Mi amiga Hortensia dice que
existen muchas especies en peligro de extinción, casi todas ellas animales,
aunque hay algunas que son humanas.
Pequeños especímenes que están al
borde de la desaparición, que han ido escaseando desde que el mundo es mundo
hasta convertirse en raros, difíciles de encontrar en estado salvaje, en su
hábitat y que han requerido, por parte de algunos intrépidos, medidas
extraordinarias como la cría en cautividad para su posterior reinserción en su
entorno natural. Seguro que a todos se nos ocurren unas cuantas, pero yo
quisiera poner el foco en dos de ellas.
Los escuchadores es una de las especies que más peligro corren hoy
en día. Su población fue disminuyendo conforme el entorno fue infravalorando la
atención al otro y el aprendizaje, poniendo en un pedestal el egocentrismo más
recalcitrante. Ahora mismo, existen granjas en las que se enseña a personas con
ciertas cualidades, a escuchar, lo cual supone, en muchos casos, un
desaprendizaje previo, limar muchos malos hábitos, para sentar las bases
sólidas de lo que serán los grandes escuchadores
del futuro. Algunos de ellos se dedican profesionalmente a ello y, además, enseñan los rudimentos a otros humanos, concienciados de la necesidad de no
perder tan ancestral habilidad.
Pero los que más me interesan a
mí, son los que están en estado salvaje, por ser los más infrecuentes. Pasan
desapercibidos, ya que sus cualidades, a veces extraordinarias, no están de
moda. Yo, que soy una mujer con suerte, conozco a uno, es más, tengo el honor de
tenerlo bastante cerca y no os podéis ni imaginar lo que supone ser escuchado
por un excelente escuchador: cómo despliega naturalmente sus dotes, se centra
en ti, puesto que no le interesa contarte su experiencia al respecto, ni darte
consejos, que seguro tú no le has pedido, te incita a seguir, te hace preguntas
pertinentes que siguen tu ritmo o que te plantean otra mirada. Y todo ello, sin
necesidad de sacar la tarjeta de crédito que últimamente está algo escuálida.
Miedo me da preguntarle cómo lo hace, no vaya a ser que se sienta amenazado y
se esconda en un paraje de difícil acceso, hay mucho cazador furtivo suelto por
el mundo, por eso mantendré su identidad en el anonimato.

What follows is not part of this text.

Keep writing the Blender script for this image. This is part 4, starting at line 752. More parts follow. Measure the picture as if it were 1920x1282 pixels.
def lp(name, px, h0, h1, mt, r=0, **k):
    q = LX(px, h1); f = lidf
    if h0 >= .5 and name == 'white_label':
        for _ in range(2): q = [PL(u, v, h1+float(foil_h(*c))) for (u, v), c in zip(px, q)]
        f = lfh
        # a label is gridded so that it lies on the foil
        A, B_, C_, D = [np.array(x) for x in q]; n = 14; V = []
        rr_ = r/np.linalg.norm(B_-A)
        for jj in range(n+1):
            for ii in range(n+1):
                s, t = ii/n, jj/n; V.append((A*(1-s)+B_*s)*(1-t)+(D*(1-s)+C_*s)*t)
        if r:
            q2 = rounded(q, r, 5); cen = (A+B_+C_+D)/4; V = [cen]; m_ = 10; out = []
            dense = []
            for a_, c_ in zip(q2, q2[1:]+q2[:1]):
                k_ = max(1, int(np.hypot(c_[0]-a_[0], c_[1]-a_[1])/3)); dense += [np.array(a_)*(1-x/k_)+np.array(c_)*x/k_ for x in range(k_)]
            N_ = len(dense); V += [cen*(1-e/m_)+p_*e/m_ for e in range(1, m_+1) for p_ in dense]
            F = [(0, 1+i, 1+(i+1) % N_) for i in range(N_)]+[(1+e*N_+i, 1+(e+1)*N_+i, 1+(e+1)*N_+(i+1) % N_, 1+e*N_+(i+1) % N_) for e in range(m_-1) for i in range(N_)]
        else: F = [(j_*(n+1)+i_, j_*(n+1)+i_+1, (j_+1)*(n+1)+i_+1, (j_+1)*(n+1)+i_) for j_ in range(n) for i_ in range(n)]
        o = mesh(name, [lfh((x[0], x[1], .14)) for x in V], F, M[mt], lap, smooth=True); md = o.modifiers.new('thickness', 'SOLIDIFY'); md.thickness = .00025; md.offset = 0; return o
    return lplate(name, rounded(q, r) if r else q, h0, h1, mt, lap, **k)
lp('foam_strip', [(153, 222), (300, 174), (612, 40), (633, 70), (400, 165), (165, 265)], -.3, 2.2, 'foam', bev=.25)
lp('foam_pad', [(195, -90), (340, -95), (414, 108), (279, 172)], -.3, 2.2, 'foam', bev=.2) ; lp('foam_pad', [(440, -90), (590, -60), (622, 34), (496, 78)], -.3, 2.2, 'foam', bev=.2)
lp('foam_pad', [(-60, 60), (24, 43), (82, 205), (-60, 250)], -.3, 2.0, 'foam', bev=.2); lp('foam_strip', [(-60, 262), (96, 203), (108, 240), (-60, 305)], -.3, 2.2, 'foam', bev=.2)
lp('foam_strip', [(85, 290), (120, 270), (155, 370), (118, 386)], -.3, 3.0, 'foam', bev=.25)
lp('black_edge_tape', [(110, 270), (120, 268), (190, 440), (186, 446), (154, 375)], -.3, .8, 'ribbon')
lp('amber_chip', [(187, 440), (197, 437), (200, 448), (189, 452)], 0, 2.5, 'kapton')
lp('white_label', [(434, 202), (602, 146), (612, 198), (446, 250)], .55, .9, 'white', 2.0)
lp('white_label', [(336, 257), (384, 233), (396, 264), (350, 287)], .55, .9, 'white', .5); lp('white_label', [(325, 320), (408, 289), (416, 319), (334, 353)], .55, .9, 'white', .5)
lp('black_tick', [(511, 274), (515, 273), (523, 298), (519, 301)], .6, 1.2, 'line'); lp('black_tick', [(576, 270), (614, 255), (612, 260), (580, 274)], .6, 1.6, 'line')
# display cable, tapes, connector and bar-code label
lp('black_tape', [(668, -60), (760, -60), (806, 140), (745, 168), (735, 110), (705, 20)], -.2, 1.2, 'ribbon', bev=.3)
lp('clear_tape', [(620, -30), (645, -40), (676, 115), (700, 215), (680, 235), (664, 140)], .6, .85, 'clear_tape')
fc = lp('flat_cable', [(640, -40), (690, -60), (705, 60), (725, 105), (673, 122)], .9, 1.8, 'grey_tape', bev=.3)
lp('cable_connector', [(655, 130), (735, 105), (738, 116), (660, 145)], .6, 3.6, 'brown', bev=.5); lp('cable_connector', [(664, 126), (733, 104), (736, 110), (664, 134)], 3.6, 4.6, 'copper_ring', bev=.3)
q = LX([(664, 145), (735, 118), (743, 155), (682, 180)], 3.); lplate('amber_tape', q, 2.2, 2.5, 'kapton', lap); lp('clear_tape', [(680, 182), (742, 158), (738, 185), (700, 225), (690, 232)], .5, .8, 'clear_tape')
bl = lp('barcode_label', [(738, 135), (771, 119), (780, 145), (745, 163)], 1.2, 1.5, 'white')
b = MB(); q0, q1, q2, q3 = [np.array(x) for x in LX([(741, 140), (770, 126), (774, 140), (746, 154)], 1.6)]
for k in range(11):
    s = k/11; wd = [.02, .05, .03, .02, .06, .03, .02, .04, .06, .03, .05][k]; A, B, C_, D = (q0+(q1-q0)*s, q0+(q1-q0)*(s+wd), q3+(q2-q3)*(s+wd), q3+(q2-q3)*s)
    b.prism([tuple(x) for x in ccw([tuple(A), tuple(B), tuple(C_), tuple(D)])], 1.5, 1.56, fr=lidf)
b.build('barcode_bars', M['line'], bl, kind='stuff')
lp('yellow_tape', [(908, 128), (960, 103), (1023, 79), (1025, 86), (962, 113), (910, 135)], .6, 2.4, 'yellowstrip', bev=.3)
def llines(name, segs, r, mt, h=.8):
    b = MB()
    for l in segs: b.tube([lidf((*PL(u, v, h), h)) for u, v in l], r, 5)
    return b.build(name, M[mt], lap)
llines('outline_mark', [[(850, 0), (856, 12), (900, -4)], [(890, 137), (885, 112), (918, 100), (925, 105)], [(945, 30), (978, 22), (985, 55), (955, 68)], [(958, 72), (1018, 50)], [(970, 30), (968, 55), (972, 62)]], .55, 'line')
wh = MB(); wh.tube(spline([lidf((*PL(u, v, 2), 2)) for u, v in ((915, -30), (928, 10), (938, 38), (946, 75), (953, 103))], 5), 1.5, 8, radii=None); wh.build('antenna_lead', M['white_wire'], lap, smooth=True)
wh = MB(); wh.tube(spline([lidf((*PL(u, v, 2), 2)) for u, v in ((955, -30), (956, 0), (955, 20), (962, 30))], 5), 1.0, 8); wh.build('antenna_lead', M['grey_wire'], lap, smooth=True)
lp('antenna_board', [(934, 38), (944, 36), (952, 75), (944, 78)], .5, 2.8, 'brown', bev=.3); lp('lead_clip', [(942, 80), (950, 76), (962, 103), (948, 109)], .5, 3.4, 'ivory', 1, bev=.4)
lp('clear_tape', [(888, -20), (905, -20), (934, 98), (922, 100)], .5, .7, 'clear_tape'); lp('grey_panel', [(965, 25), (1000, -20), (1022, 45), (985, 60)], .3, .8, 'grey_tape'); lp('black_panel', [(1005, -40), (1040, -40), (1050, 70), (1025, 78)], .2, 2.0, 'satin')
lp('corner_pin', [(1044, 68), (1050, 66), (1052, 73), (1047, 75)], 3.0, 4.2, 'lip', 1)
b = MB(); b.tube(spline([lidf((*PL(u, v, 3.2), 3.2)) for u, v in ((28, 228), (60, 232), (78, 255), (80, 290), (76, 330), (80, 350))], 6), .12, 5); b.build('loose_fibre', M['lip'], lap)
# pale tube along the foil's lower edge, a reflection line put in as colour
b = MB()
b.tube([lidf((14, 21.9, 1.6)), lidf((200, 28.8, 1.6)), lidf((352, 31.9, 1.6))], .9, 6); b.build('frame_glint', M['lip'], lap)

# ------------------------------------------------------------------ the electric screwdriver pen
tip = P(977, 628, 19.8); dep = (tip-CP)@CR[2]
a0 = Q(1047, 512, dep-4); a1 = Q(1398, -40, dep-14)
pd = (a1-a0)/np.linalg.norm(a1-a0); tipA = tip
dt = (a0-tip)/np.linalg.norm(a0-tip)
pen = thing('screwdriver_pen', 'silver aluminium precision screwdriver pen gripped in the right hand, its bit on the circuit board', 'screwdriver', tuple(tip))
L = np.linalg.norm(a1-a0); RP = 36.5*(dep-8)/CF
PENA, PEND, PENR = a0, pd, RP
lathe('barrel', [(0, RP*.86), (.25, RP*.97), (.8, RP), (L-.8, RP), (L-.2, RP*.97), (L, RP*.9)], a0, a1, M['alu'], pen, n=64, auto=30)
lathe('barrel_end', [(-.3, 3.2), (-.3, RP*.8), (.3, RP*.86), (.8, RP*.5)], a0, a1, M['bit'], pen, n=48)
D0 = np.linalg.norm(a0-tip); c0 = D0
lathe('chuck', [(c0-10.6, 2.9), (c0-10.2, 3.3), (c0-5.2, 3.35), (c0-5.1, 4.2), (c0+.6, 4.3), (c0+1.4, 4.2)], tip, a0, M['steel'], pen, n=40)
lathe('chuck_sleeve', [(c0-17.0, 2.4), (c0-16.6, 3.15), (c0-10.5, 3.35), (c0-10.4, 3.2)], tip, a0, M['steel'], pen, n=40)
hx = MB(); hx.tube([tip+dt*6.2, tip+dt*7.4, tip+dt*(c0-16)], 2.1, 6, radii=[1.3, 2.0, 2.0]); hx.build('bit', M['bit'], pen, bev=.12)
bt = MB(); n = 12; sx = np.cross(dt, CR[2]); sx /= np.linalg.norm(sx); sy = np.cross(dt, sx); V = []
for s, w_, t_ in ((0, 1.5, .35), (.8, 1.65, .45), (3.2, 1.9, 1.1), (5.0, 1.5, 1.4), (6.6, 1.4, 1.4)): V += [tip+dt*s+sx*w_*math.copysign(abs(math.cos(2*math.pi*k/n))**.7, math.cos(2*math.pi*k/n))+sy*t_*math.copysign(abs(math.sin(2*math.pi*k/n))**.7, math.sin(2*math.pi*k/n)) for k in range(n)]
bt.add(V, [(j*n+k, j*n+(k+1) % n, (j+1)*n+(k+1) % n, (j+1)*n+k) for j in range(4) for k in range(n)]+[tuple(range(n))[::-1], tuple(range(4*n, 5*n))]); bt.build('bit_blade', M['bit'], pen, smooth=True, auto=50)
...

La otra especie amenazada es Los Oradores, que no hay que confundir
con los charlatanes, verborreicos, vomitadores del lenguaje, manipuladores y
adoctrinadores de distinto pelaje. Ellos no te seducen, o te engañan con
triquiñuelas lingüísticas, sencillamente te fascinan con su conversación, te
animan, te hacen reír, te conmueven, te conciencian o te sosiegan.
Y, como la suerte sigue
acompañándome, también conozco uno en estado natural. Cuando le escucho es como
si me sentara en una mecedora y me balanceara a un ritmo cadencioso, nunca
soporífero, nunca me aburre su convencional cotidianeidad, me pierdo en los
detalles, en su cadencia, en su tono, en su olor, en ese breve tacto de su mano
y podrían pasar horas, y horas estaría escuchando, no sé si como una gran escuchadora, pero sí como una oyente
entregada.
Este lunes, el destino casi hace
un milagro, que estos dos individuos representantes de esas especies en peligro
de extinción se encontrasen cara a cara. Por escasos minutos no sucedió, y
ambos tomaron caminos opuestos. Una lástima, porque podría haber sido una
experiencia única que creo nunca se repetirá delante de mis ojos.
Sin embargo esto me ha hecho
tomar conciencia de la importancia de proteger a cuanto individuo de estas
especies encuentre a mi paso, valorar a las dos joyas que tengo la fortuna de
conocer y hacerlas valer delante de otros (cuidándome de los furtivos).
Mientras, entraré en alguna de las granjas de cría en cautividad para
adquirir las habilidades básicas, aquellas que más encajen con mis dotes
naturales. Pasado un tiempo, lo mismo formo parte de una, pequeña pero
creciente, población de individuos pertenecientes a una especie protegida.